In the future, robots are going to be in charge of your food. Robot baristas will make you a latte, robot chefs will whip you up a pizza, and robot couriers will deliver you your lunch.

It's starting now in earnest. Next Wednesday, Silicon Valley CEO Angelo Vardakostas and mechanical engineer Steven Frehn will open the doors of a classy burger joint called Creator in San Francisco in which a burger bot will prepare you a delicious burger for just $6 — likely one of the cheapest burgers you can find in the area.

The machine itself is enough to make you drool. Sleek curves and subtle design cues make it look like a work of art, not a dirty behemoth that squeezes out greasy patties. The machine truly imparts its creators' vision, which, according to a recent Wired interview, is to "shape the future of fast food".

Image Credit: Aubrie Pick via the Wall Street Journal

Its specs are impressive. It can whip up 120 burgers an hour, and will cost less than $1 million, Vardakostas tells the Wall Street Journal. Though the pair doesn't have plans to license the machine yet, they will likely re-evaluate after their restaurant officially opens.

The machine is the culmination of Vardakostas' lifelong dream to create the robotic kitchen of the future. No more tedious and repetitive burger flipping in front of a hot grill, something he had to endure from an early age. And it's been a long time coming — it took almost a decade of prototyping and substantial rounds of funds raising to arrive at Creator.

But there's a common thread keeps sneaking its way in to the conversation: will robots take away our freakin' jobs? It's a tough question that's been plaguing Vardakostas, and it's a very real one.

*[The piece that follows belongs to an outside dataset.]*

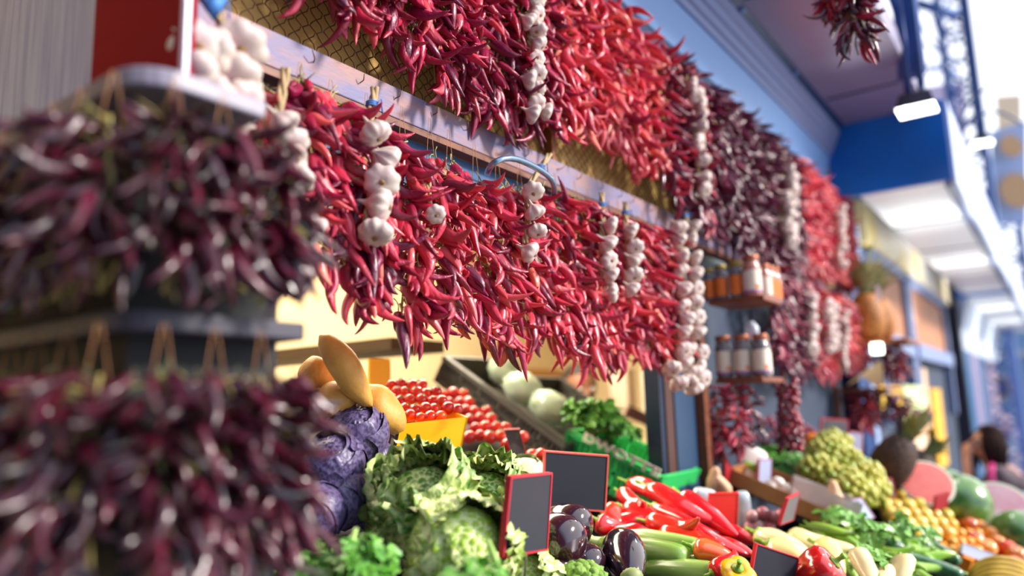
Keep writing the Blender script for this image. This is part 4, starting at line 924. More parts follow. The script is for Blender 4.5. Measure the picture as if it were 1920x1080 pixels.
board([(1424, 861), (1447, 860), (1445, 916), (1421, 916)], (2.45, 2.5), 'grey price card with a pink frame behind the mushrooms', face=mat('grey_card', 'a8b0cc', .4), frame=mat('pink_frame', 'c07898', .4))
board([(1540, 784), (1590, 788), (1588, 850), (1537, 846)], (3.2, 3.3), 'black slate with a red frame above the green grapes', face=mat('chalky_slate', '3a383e', .6), frame=rfr)
board([(1592, 808), (1618, 812), (1616, 862), (1588, 858)], (3.2, 3.3), 'narrow grey slate in a red frame beside the black one over the grapes', face=mat('grey_card2', '8e8ca4', .4), frame=rfr)
board([(1640, 905), (1672, 896), (1680, 930), (1652, 938)], (2.7, 2.75), 'small tilted black slate between the orange and the yellow plums', face=mat('chalky_slate', '3a383e', .6), frame=rfr)
board([(1755, 930), (1780, 922), (1776, 952), (1752, 957)], (2.7, 2.75), 'dark crimson card stuck among the yellow plums', face=mat('dark_red_card', '9c0c1c', .5), frame=mat('dark_red_card', '9c0c1c', .5))
board([(1583, 940), (1615, 933), (1640, 970), (1608, 984)], (2.3, 2.35), 'grey glossy price card lying over the green peppers', face=mat('grey_card', 'a8b0cc', .4), frame=mat('pink_frame', 'c07898', .4))
board([(1806, 1018), (1866, 1040), (1862, 1060), (1802, 1036)], (2.3, 2.35), 'pale blue-white price strip on the yellow cartons', face=mat('white_card', 'd8dff0', .4), frame=mat('white_card', 'd8dff0', .4))
board([(1478, 935), (1500, 925), (1488, 975), (1462, 985)], (1.95, 2.1), 'steeply tilted grey card with red edges left of the plastic tray', face=mat('grey_card3', '7c7478', .4), frame=rfr)
board([(1718, 768), (1752, 772), (1748, 795), (1714, 788)], ((PX(1735, 780, .10) - EYE).dot(FW), (PX(1735, 780, .10) - EYE).dot(FW) + .1), 'small black slate hanging beyond the pineapples', face=mat('chalky_slate', '3a383e', .6), frame=rfr)
# ------------------------------------------------------------------ right hand goods
def ball_mesh(name, r, m_, sc=(1, 1, 1), lump=.03, seg=16): return MB().sphere((0, 0, 0), r, seg, seg * 2 // 3, sc, f=lambda q: q * (1 + lump * noise.noise(q * 1.7))).mesh(name, m_)
plum = ball_mesh('yellow_plum', .026, mat('yellow_plum_skin', 'e8b830', .3, var=['e8b428', 'f0c848', 'e8a030', 'ecd060', 'd8c03c'], coat=.4), (1, 1, .95))
pile([(1638, 945), (1668, 930), (1700, 915), (1735, 925), (1770, 955), (1790, 975), (1775, 1000), (1740, 1012), (1700, 1000), (1660, 975)], 21, lambda x, y: B(x, y, .03 + .05 * math.exp(-((x - 1720) / 60) ** 2)), lambda p, k: tag(put('yellow_plum', plum, None, p, rrot(), random.uniform(.9, 1.15)), 'round yellow plum in the heap between the grapes and the watermelons', 'plum', 'yellow plums'))
grape_m = mat('green_grape_skin', 'b4b83c', .3, var=['b0b438', 'c8c04c', '9cae34', 'd0c458'], coat=.4); GR = ball_mesh('grape', .0135, grape_m, (1, 1, 1.15), 0, 10)
def grapes(c_, rx, rz, n, label, me=GR, seed=1, group='bunches of green grapes', h=.09):
    rnd = random.Random(seed); t = thing('grape_bunch', label, 'grapes', c_, None, group); MB().tube([(0, 0, h * .2), (0, 0, h * .9)], .003, 6).build('stalk', mat('grape_stalk', '7c8440', .6), t, True)
    for i in range(n):
        z = 1 - 1.9 * (i + .5) / n; a = i * 2.4; q = sqrt(max(0, 1 - z * z)); k_ = rnd.uniform(.85, 1.05); put('grape', me, t, (q * cos(a) * rx * k_, q * sin(a) * rx * k_, z * rz * k_), None, rnd.uniform(.85, 1.15))
for i, (px, py, t_) in enumerate(((1552, 850, 2.75), (1585, 870, 2.7), (1535, 885, 2.65), (1575, 905, 2.58), (1615, 895, 2.62), (1600, 925, 2.5), (1560, 835, 2.95), (1625, 920, 2.6))):
    grapes(at(px, py, t_), .070, .052, 60, '%s bunch in the mound of yellow-green grapes' % ORD[i], seed=i)
rg = ball_mesh('red_grape', .0115, mat('red_grape_skin', '8c2c48', .3, coat=.3), (1, 1, 1.1), 0, 8)
grapes(at(1432, 815, 3.1), .085, .07, 60, 'bunch of dull red grapes behind the hanging garlands', rg, 4, 'red grapes'); grapes(at(1508, 835, 3.05), .08, .075, 60, 'bunch of pinkish red grapes beside the green ones', rg, 5, 'red grapes')
org = mat('orange_peel', 'f08424', .4, bump=.3, bump_scale=200)
for px, py, t_, r, m_, nm, lb in ((1427, 795, 3.3, 34, mat('melon_skin', 'e8a02c', .5), 'melon', 'yellow-orange melon behind the dark garland'), (1523, 832, 3.0, 20, org, 'orange', 'orange perched above the red grapes'), (1641, 888, 2.8, 18, org, 'orange', 'orange beside the grape mound and pineapple'),
        (1636, 935, 2.6, 14, mat('lemon_peel', 'd8a820', .4), 'lemon', 'dark yellow lemon left of the tilted black slate')):
    tag(put(nm, ball_mesh(nm, size(r, t_), m_), None, at(px, py, t_), rrot()), lb, nm)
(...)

Automation is set to destroy a lot of jobs — according to a 2017 study, 1.8 million of them worldwide by 2020.

And the burger flippers among us are especially vulnerable. When asked who will suffer as a result of automation, economic historian Joel Mokyr previously told Futurism, "The short answer is people who have boring, routine, repetitive, and physically arduous jobs." If that doesn't describe flipping burgers, I don't know what does.

There's been plenty of backlash from the food industry itself. Las Vegas food service workers went on strike back in May to protest robots taking their jobs.

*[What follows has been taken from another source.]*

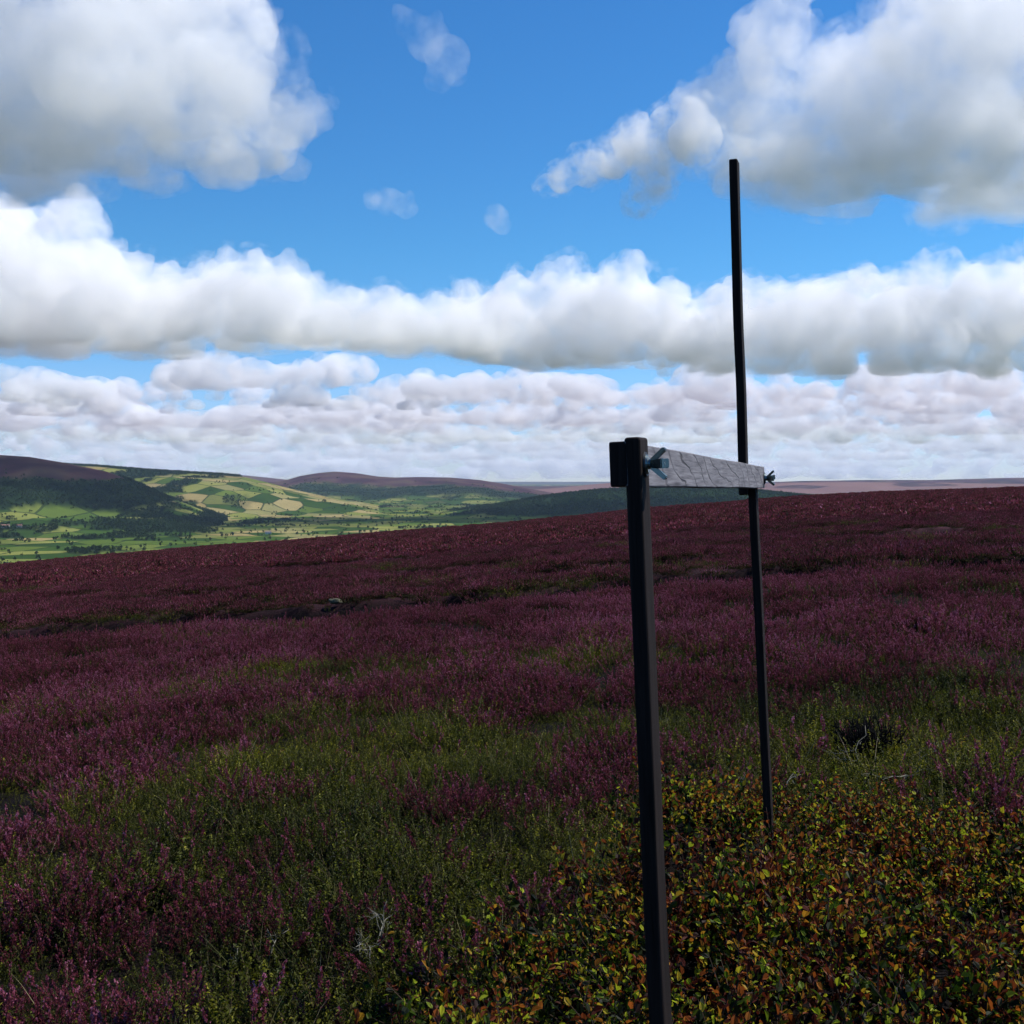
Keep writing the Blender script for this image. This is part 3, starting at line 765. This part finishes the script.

But automation is becoming an unstoppable force. Countless fast food joints are imbuing their restaurants with automated bells and whistles, from salad preparing machines, to self-serve kiosks. It's a growing trend that's already shaping the future of the way we enjoy and prepare food.

But it's not all doom and gloom. A restaurant is more than a gigantic 14-foot long burger bot standing in the middle of an empty room. Employees still have to maintain the machine, refill ingredients, instruct customers on how to use it, advise them on how to make a selection, clean, and manage the space itself. According to Wired, Creator will have up to nine employees working during peak hours, roughly the norm in the conventional fast food industry.

It would be naive to think that automation won't end up shrinking the number of food service workers at least in some ways, but new positions created by emerging technologies could actually end up helping workers. Many of their roles are going through changes that — at least for the optimistic among us, like Vardakostas — will open doors for them. "As opportunities come up to fix the machine, there’s a path we’re going to offer people as repair or maintenance people to get paid even more," co-founder Steven Frehn tells Tech Crunch.

So will burger joints like Creator catch on? Hard to say at this point. For now, Creator is one burger joint of the million or so in the bustling metropolis. But it won't only have to prove itself as a viable business model — it will also win over the hearts of those who oppose such automation in the food service industry. And that may be even more difficult.